The problem: Look for the string "scene" in the lines and copy each line that has it.

Given information:

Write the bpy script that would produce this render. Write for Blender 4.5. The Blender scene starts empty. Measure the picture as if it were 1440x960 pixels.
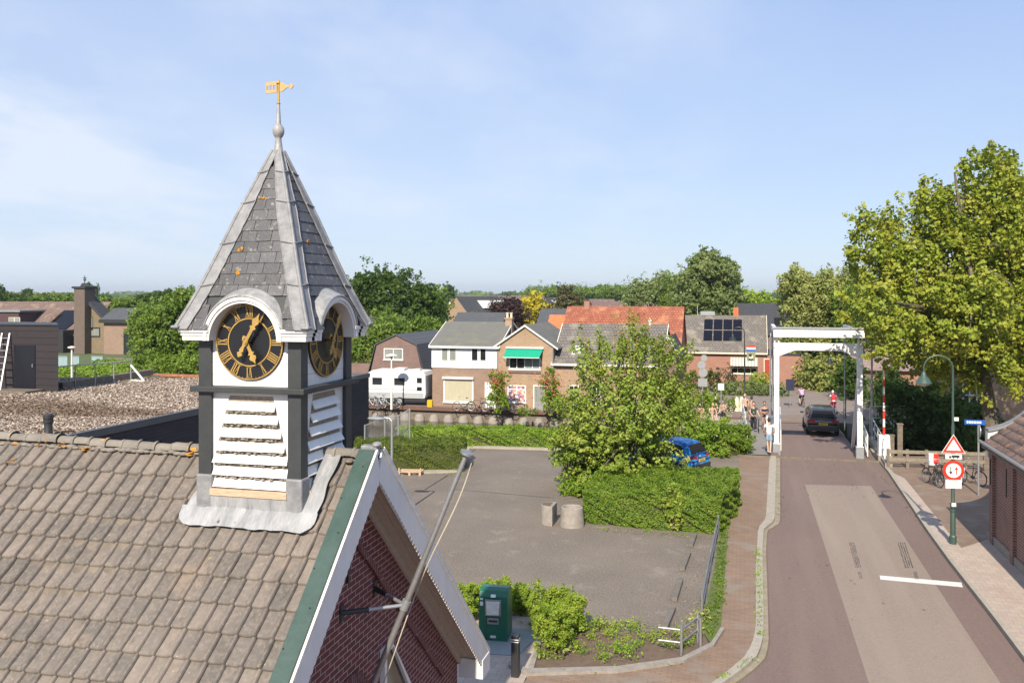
import bpy, math, random
import numpy as np
from mathutils import Vector, Matrix, noise
# ---------------------------------------------------------------- frame of reference
# world axes follow the street grid: +X right across the road, +Y away along the road, Z up. Camera above the origin.
TH = math.radians(14.9); CS, SN = math.cos(TH), math.sin(TH)
F, CX, HY, H = 1230.0, 720.0, 415.0, 8.5
def G(px, py, z=0.0):
    Y = F*(H-z)/(py-HY); X = (px-CX)*Y/F
    return (X*CS-Y*SN, X*SN+Y*CS)
def PB(px, py, b):
    r = (px-CX)/F; Y = b/(r*SN+CS)
    return (Y*(r*CS-SN), H-(py-HY)*Y/F)
def PA(px, py, a):
    r = (px-CX)/F; Y = a/(r*CS-SN)
    return (Y*(r*SN+CS), H-(py-HY)*Y/F)
def AT(px, Y):
    X = (px-CX)*Y/F
    return (X*CS-Y*SN, X*SN+Y*CS)
def ZY(py, Y): return H-(py-HY)*Y/F
def W(Y): return Y/F
scene = bpy.context.scene
COL = scene.collection
rnd = random.Random(7)
# ---------------------------------------------------------------- objects
def tag(o, label=None, cat=None, group=None, kind=None):
    if label: o['label'] = label
    if cat: o['category'] = cat
    if group: o['group'] = group
    if kind: o['kind'] = kind
    return o
def thing(name, label, cat, loc=(0,0,0), rz=0.0, group=None):
    o = bpy.data.objects.new(name, None); COL.objects.link(o)
    o.location = loc; o.rotation_euler = (0,0,rz); o.empty_display_size = .3
    return tag(o, label, cat, group)
def kids(o): return [c for c in bpy.data.objects if c.parent == o]
def copy_tree(o, parent=None):
    c = o.copy(); COL.objects.link(c)
    if parent is not None: c.parent = parent
    for ch in list(kids(o)):
        if ch != c: copy_tree(ch, c)
    return c
def wloc(o):
    v = Vector((0,0,0))
    while o is not None: v += o.location; o = o.parent
    return v
class MB:
    def __init__(s): s.v=[]; s.f=[]; s.m=[]; s.mi=0
    def add(s, vs, fs):
        n=len(s.v); s.v += [tuple(p) for p in vs]
        for f in fs: s.f.append(tuple(i+n for i in f)); s.m.append(s.mi)
        return s
    def box(s, x0,y0,z0,x1,y1,z1):
        if x0>x1: x0,x1=x1,x0
        if y0>y1: y0,y1=y1,y0
        if z0>z1: z0,z1=z1,z0
        return s.add([(x0,y0,z0),(x1,y0,z0),(x1,y1,z0),(x0,y1,z0),(x0,y0,z1),(x1,y0,z1),(x1,y1,z1),(x0,y1,z1)],
              [(0,3,2,1),(4,5,6,7),(0,1,5,4),(1,2,6,5),(2,3,7,6),(3,0,4,7)])
    def hexa(s, p):   # 4 bottom + 4 top points
        return s.add(p, [(0,3,2,1),(4,5,6,7),(0,1,5,4),(1,2,6,5),(2,3,7,6),(3,0,4,7)])
    def prism(s, poly, axis, lo, hi):
        # poly: 2D points; axis 'z': (x,y) extruded in z; 'y': (x,z) extruded in y; 'x': (y,z) extruded in x
        def mk(p, t): return (p[0],p[1],t) if axis=='z' else ((p[0],t,p[1]) if axis=='y' else (t,p[0],p[1]))
        area = sum(poly[i-1][0]*poly[i][1]-poly[i][0]*poly[i-1][1] for i in range(len(poly)))
        if (area<0) != (axis=='y'): poly = poly[::-1]
        n=len(poly)
        vs=[mk(p,lo) for p in poly]+[mk(p,hi) for p in poly]
        fs=[tuple(range(n-1,-1,-1)), tuple(range(n,2*n))]
        for i in range(n): j=(i+1)%n; fs.append((i,j,j+n,i+n))
        return s.add(vs,fs)
    def bar(s, p, q, w, h=None, up=(0,0,1)):
        h = w if h is None else h
        p=Vector(p); q=Vector(q); d=(q-p).normalized(); u=Vector(up)
        if abs(d.dot(u))>.98: u=Vector((0,1,0))
        x=d.cross(u).normalized(); y=x.cross(d).normalized()
        c=[x*(-w/2)-y*(h/2), x*(w/2)-y*(h/2), x*(w/2)+y*(h/2), x*(-w/2)+y*(h/2)]
        vs=[p+k for k in c]+[q+k for k in c]
        return s.add(vs,[(0,1,2,3),(7,6,5,4),(0,4,5,1),(1,5,6,2),(2,6,7,3),(3,7,4,0)])
    def tube(s, pts, rad, n=8, cap=True, close=False):
        pts=[Vector(p) for p in pts]; m=len(pts)
        if not hasattr(rad,'__len__'): rad=[rad]*m
        vs=[]; prev=None
        for i,p in enumerate(pts):
            if close: t=(pts[(i+1)%m]-pts[i-1])
            else: t=(pts[min(i+1,m-1)]-pts[max(i-1,0)])
            t.normalize()
            if prev is None:
                a=Vector((0,0,1)) if abs(t.z)<.9 else Vector((1,0,0))
                x=t.cross(a).normalized()
            else: x=(prev-t*prev.dot(t)).normalized()
            prev=x; y=t.cross(x)
            for k in range(n):
                an=2*math.pi*k/n; vs.append(p+(x*math.cos(an)+y*math.sin(an))*rad[i])
        fs=[]
        for i in range(m if close else m-1):
            j=(i+1)%m
            for k in range(n):
                l=(k+1)%n; fs.append((i*n+k,i*n+l,j*n+l,j*n+k))
        if cap and not close:
            fs.append(tuple(range(n-1,-1,-1))); fs.append(tuple((m-1)*n+k for k in range(n)))
        return s.add(vs,fs)
    def lathe(s, prof, c=(0,0,0), n=16, cap=True):
        vs=[]; m=len(prof)
        for r,z in prof:
            for k in range(n):
                an=2*math.pi*k/n; vs.append((c[0]+r*math.cos(an),c[1]+r*math.sin(an),c[2]+z))
        fs=[]
        for i in range(m-1):
            for k in range(n):
                l=(k+1)%n; fs.append((i*n+k,i*n+l,(i+1)*n+l,(i+1)*n+k))
        if cap: fs.append(tuple(range(n-1,-1,-1))); fs.append(tuple((m-1)*n+k for k in range(n)))
        return s.add(vs,fs)
    def ball(s, c, r, n=12, sc=(1,1,1)):
        m=n//2; vs=[]
        for i in range(m+1):
            ph=math.pi*i/m
            for k in range(n):
                an=2*math.pi*k/n
                vs.append((c[0]+r*sc[0]*math.sin(ph)*math.cos(an),c[1]+r*sc[1]*math.sin(ph)*math.sin(an),c[2]-r*sc[2]*math.cos(ph)))
        fs=[(i*n+k,i*n+(k+1)%n,(i+1)*n+(k+1)%n,(i+1)*n+k) for i in range(m) for k in range(n)]
        return s.add(vs,fs)
    def disc(s, c, r, axis, t, n=24, r0=0):
        # thin disc/ring: axis 'y' (faces -y) or 'x' or 'z'
        def mk(x,y,d):
            return (c[0]+x,c[1]+d,c[2]+y) if axis=='y' else ((c[0]+d,c[1]+x,c[2]+y) if axis=='x' else (c[0]+x,c[1]+y,c[2]+d))
        cs=[(math.cos(2*math.pi*k/n),math.sin(2*math.pi*k/n)) for k in range(n)]
        if r0<=0:
            vs=[mk(r*a,r*b,0) for a,b in cs]+[mk(r*a,r*b,t) for a,b in cs]
            fs=[tuple(range(n)),tuple(range(2*n-1,n-1,-1))]+[(k,k+n,(k+1)%n+n,(k+1)%n) for k in range(n)]
        else:
            vs=[mk(r*a,r*b,0) for a,b in cs]+[mk(r*a,r*b,t) for a,b in cs]+[mk(r0*a,r0*b,0) for a,b in cs]+[mk(r0*a,r0*b,t) for a,b in cs]
            fs=[]
            for k in range(n):
                l=(k+1)%n
                fs+=[(k,l,l+2*n,k+2*n),(k+n,k+3*n,l+3*n,l+n),(k,k+n,l+n,l),(k+2*n,l+2*n,l+3*n,k+3*n)]
        return s.add(vs,fs)
    def build(s, name, mat, parent=None, w=True, smooth=False, bevel=0, fixn=False):
        off = wloc(parent) if (parent is not None and w) else Vector((0,0,0))
        me=bpy.data.meshes.new(name)
        me.from_pydata([(p[0]-off.x,p[1]-off.y,p[2]-off.z) for p in s.v],[],s.f)
        mats = mat if isinstance(mat,(list,tuple)) else [mat]
        for m in mats: me.materials.append(m)
        if len(mats)>1: me.polygons.foreach_set('material_index', s.m)
        if smooth:
            me.polygons.foreach_set('use_smooth',[True]*len(me.polygons))
            if smooth!='all':
                try: me.set_sharp_from_angle(angle=math.radians(38))
                except Exception: pass
        me.update()
        if fixn:
            import bmesh
            bm=bmesh.new(); bm.from_mesh(me); bmesh.ops.recalc_face_normals(bm,faces=bm.faces); bm.to_mesh(me); bm.free()
        o=bpy.data.objects.new(name,me); COL.objects.link(o)
        if parent is not None: o.parent=parent
        if bevel:
            md=o.modifiers.new('bevel','BEVEL'); md.width=bevel; md.segments=2; md.limit_method='ANGLE'
        return o
def np_mesh(name, V, Fc, mat, parent=None, w=True, smooth=False):
    V=np.asarray(V,dtype=np.float32).reshape(-1,3); Fc=np.asarray(Fc,dtype=np.int32)
    if parent is not None and w:
        o_=wloc(parent); V=V-np.array([o_.x,o_.y,o_.z],dtype=np.float32)
    k=Fc.shape[1]; me=bpy.data.meshes.new(name)
    me.vertices.add(len(V)); me.vertices.foreach_set('co',V.ravel())
    me.loops.add(Fc.size); me.loops.foreach_set('vertex_index',Fc.ravel())
    me.polygons.add(len(Fc)); me.polygons.foreach_set('loop_start',np.arange(0,Fc.size,k,dtype=np.int32))
    me.materials.append(mat)
    if smooth: me.polygons.foreach_set('use_smooth',np.ones(len(Fc),dtype=bool))
    me.update(calc_edges=True)
    o=bpy.data.objects.new(name,me); COL.objects.link(o)
    if parent is not None: o.parent=parent
    return o
# ---------------------------------------------------------------- materials
def newmat(name):
    m=bpy.data.materials.new(name); m.use_nodes=True
    nt=m.node_tree; bs=nt.nodes['Principled BSDF']; return m,nt,bs
def N(nt,t,**kw):
    n=nt.nodes.new(t)
    for k,v in kw.items():
        if k.startswith('i_'): n.inputs[k[2:].replace('_',' ')].default_value=v
        else: setattr(n,k,v)
    return n
def L(nt,a,b): nt.links.new(a,b)
def c4(c): return (c[0],c[1],c[2],1.0)
def mixc(nt,fac,a,b,blend='MIX'):
    n=nt.nodes.new('ShaderNodeMix'); n.data_type='RGBA'; n.blend_type=blend
    for s,x in ((n.inputs[0],fac),(n.inputs[6],a),(n.inputs[7],b)):
        if hasattr(x,'links') or hasattr(x,'is_linked'): L(nt,x,s)
        else: s.default_value = c4(x) if isinstance(x,(tuple,list)) else x
    return n.outputs[2]
def mrange(nt,v,a,b,c=0.0,d=1.0):
    n=nt.nodes.new('ShaderNodeMapRange'); L(nt,v,n.inputs[0])
    for i,x in zip((1,2,3,4),(a,b,c,d)): n.inputs[i].default_value=x
    return n.outputs[0]
def math_(nt,op,a,b=None):
    n=nt.nodes.new('ShaderNodeMath'); n.operation=op
    for s,x in ((n.inputs[0],a),(n.inputs[1],b)):
        if x is None: continue
        if hasattr(x,'is_linked'): L(nt,x,s)
        else: s.default_value=x
    return n.outputs[0]
def pos(nt): return nt.nodes.new('ShaderNodeNewGeometry').outputs['Position']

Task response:
Write the bpy script that would produce this render. Write for Blender 4.5. The Blender scene starts empty. Measure the picture as if it were 1440x960 pixels.
scene = bpy.context.scene
COL = scene.collection